In Europe, where this theory really took flight in the last decade as immigration from the middle east and Africa, under pressure from war and famine, it is Muslim immigrants who are seen as the invaders. In America today, most people would say that any foreigner with black or brown skin would qualify. In earlier times on both continents, however, Jews were always portrayed as representing this threat. You can see by the comments of fascists like Torba that anti-semitism remains a big part of this belief system. The Nazis marching in Charlottesville chanting "Jews will not replace us" made that very plain.

The European right has tried to downplay the anti-semitism in recent years and it helped them move into the mainstream. But it's still there. A case in point is the vaunted leader of the European right today, Viktor Orban. I wrote about his affiliation with Tucker Carlson and the Conservative Political Action Committee (CPAC) earlier, which showed the tremendous influence Orban is having on the American right. Using government power to hobble the media, academia, the judiciary and manipulate the voting system, he has managed to subvert the Hungarian democracy and institute a modern fascist state and they are watching him closely.

He has long derided Muslim immigrants as a threat to European "Christian Identity" but last week, he made some statements that lowered the veil and exposed his true intentions. He gave a speech in which he described immigration as "population replacement or inundation." But he went further, making it clear just what that means:

"Migration has split Europe in two — or I could say that it has split the West in two.One half is a world where European and non-European peoples live together. These countries are no longer nations. They are nothing more than a conglomeration of peoples...We are willing to mix with one another, but we do not want to become peoples of mixed race."

The speech was so noxious that it caused one of his longest standing associates, who happens to be Jewish, to resign in disgust calling it "a pure Nazi speech worthy of Goebbels" that would "please even the most bloodthirsty racists." She said he had advocated an "openly racist policy that is now unacceptable even for the Western European extreme right." She could hear the echoes of the past in his speech. And while he didn't explicitly say "Jews will not replace us" his constant haranguing of pro-democracy philanthropist George Soros, who was born in Hungary, is a perfectly adequate wink and nod.

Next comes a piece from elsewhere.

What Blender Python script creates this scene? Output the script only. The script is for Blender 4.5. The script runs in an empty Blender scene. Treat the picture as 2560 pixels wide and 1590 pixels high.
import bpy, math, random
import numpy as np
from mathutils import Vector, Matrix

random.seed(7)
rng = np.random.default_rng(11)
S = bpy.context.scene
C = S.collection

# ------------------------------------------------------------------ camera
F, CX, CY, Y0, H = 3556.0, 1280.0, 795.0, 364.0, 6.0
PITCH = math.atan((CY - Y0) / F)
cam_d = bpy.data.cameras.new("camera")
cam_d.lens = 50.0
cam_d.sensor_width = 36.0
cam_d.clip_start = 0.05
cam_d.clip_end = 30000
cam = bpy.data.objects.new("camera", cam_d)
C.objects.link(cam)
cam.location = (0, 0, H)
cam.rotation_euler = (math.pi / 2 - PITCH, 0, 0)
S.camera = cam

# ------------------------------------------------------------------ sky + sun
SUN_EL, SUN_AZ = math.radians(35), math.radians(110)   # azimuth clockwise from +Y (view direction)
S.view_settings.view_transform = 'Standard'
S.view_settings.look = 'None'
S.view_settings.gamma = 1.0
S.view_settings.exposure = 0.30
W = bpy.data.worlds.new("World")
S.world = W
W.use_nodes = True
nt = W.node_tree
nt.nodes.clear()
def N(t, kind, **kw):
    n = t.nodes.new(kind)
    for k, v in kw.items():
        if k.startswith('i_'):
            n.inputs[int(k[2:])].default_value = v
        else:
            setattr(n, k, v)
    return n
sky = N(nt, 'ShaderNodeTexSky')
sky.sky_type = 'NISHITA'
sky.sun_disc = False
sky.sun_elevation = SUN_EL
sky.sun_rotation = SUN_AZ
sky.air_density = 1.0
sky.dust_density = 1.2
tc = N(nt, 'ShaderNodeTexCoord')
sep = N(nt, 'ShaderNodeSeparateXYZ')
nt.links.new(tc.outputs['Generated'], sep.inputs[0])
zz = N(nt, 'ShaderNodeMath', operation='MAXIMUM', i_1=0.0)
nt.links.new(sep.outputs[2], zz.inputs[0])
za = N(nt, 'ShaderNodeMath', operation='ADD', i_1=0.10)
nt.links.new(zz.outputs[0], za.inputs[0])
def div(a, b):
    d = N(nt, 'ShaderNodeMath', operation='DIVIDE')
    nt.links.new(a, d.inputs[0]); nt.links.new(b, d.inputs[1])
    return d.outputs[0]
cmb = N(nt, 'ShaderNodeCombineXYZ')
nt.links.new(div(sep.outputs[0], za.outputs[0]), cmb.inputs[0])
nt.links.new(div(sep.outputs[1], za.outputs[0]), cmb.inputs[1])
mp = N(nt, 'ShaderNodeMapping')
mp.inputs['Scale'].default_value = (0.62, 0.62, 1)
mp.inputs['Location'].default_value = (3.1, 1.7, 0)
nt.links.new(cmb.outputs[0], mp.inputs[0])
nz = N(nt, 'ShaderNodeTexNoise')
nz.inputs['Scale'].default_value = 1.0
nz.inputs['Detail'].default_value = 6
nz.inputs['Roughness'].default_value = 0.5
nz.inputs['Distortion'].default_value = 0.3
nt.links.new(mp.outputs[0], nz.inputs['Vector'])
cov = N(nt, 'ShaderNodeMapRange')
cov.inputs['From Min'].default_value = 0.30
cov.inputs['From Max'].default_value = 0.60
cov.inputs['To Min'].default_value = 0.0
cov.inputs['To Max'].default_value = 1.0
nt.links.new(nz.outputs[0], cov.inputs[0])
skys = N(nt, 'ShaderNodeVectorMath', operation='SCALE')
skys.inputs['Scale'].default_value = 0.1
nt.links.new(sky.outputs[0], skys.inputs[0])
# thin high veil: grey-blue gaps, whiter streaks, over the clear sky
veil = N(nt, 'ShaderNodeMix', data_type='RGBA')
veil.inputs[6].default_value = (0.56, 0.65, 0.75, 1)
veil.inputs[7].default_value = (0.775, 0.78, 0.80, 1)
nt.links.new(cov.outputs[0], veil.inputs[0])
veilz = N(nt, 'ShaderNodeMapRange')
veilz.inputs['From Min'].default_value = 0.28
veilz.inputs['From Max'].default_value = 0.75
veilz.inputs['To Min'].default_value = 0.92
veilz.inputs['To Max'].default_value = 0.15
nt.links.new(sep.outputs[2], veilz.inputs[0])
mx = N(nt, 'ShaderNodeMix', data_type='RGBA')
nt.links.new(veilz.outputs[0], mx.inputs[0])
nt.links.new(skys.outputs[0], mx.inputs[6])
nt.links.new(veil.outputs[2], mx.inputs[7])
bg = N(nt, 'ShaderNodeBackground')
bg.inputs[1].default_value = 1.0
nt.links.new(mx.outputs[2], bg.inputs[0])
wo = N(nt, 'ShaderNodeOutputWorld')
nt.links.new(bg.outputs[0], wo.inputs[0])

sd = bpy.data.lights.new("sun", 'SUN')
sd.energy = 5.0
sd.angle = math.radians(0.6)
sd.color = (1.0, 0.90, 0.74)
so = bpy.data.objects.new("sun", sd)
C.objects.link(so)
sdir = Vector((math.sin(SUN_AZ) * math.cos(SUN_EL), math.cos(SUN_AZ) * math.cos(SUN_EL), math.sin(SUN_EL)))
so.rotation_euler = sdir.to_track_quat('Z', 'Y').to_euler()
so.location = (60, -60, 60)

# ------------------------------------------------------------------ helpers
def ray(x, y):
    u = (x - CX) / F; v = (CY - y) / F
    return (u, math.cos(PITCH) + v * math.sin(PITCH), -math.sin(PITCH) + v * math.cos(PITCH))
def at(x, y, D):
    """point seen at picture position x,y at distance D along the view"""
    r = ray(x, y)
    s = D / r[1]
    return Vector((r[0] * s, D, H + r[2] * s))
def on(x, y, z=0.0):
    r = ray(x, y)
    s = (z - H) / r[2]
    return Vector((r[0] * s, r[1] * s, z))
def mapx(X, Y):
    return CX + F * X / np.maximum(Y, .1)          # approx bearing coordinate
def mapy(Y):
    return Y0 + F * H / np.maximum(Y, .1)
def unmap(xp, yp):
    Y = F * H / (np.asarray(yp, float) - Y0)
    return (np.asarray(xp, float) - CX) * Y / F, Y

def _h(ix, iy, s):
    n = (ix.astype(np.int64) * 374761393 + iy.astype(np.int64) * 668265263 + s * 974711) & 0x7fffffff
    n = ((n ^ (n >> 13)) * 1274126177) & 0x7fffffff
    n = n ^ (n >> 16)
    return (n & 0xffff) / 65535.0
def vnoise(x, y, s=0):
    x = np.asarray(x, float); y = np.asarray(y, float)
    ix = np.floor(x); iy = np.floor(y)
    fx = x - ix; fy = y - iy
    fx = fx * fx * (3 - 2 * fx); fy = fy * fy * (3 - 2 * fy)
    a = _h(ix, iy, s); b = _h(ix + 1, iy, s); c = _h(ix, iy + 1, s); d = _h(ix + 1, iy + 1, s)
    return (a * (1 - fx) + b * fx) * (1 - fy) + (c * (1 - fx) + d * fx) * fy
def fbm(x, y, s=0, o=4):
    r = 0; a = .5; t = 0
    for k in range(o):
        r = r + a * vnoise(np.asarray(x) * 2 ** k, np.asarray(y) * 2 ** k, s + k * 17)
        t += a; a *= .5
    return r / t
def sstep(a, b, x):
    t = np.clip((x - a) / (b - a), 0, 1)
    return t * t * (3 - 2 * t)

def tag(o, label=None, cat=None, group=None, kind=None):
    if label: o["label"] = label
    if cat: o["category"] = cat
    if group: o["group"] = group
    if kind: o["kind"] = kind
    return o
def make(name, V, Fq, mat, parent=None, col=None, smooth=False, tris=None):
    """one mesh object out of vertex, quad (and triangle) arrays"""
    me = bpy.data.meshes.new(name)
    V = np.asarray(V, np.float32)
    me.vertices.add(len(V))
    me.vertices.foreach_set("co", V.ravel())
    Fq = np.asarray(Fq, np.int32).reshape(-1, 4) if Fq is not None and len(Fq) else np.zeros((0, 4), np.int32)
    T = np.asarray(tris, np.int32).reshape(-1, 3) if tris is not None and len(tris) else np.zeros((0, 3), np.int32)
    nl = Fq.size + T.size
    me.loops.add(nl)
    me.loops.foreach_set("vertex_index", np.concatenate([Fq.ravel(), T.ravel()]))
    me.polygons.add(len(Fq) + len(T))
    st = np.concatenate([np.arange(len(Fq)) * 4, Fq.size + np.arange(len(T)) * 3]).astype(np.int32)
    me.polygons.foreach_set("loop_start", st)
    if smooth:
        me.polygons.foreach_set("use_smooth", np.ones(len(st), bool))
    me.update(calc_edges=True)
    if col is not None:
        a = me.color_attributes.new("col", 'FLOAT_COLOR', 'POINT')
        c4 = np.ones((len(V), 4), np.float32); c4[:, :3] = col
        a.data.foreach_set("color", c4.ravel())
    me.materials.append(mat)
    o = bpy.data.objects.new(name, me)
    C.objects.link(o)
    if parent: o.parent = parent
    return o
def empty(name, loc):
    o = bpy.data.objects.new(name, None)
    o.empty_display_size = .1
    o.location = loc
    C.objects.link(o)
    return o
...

If it's true that the Western European right is rejecting him, Orban can take heart in the fact that he still has plenty of friends right here in the good old USA. He is going to be a featured speaker at the CPAC conference in Dallas next week alongside the likes of Ted Cruz, R-TX., Rick Scott, R-FL., Greg Abbott, R-TX., and various right-wing luminaries such as Sean Hannity and Steve Bannon. Donald Trump will keynote, of course. When asked about whether it was right to allow Orban to attend the conference after making his poisonous comments, CPAC executive Matt Schlapp just said, "let's listen to the man speak." I would expect nothing less. Doug Mastriano, for his part, isn't scheduled to speak. No doubt he's busy on the campaign trail. But he will assuredly be there in spirit. These are his people.